Feith worked on the staff of senator Henry M. Jackson in 1975 before going on to work on Elmo Zumwalt's campaign against segregationist senator Harry Byrd, Jr. Byrd, an independent since 1970, defeated Zumwalt, a Democrat, 57–38%.

At Harvard, Feith had studied under Richard Pipes, who joined the Reagan administration's National Security Council, in 1981, to help carry out a private intelligence project called Team B that Pipes and his students had conceived. Feith joined the NSC as a Middle East specialist that same year, working under Pipes.

He transferred from the NSC staff to the Pentagon, in 1982, to work as special counsel for Richard Perle, who was then serving as assistant secretary to the United States Secretary of Defense. Secretary of Defense Caspar Weinberger promoted Feith, in 1984, to deputy assistant secretary of defense for negotiations policy. When Feith left the Pentagon, in 1986, Weinberger awarded him the Department of Defense Medal for Distinguished Public Service, the department's highest civilian award.

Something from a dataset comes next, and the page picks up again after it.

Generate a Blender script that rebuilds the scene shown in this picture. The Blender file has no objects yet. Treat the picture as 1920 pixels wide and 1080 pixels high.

During his time in the Pentagon in the Reagan administration, Feith helped to convince the Joint Chiefs of Staff, Weinberger and Secretary of State George Shultz all to recommend against ratification of changes to the Geneva Conventions. The changes, known as the "Additional Protocols," grant armed non-state actors prisoner of war status under certain circumstances even if they fail to distinguish themselves from the civilian population to the same extent as members of the armed forces of a high contracting party. Reagan informed the United States Senate in 1987 that he would not ratify Additional Protocol I. At the time, both The Washington Post and The New York Times editorialized in favor of Reagan's decision to reject Additional Protocol I as a revision of humanitarian law that protected terrorists.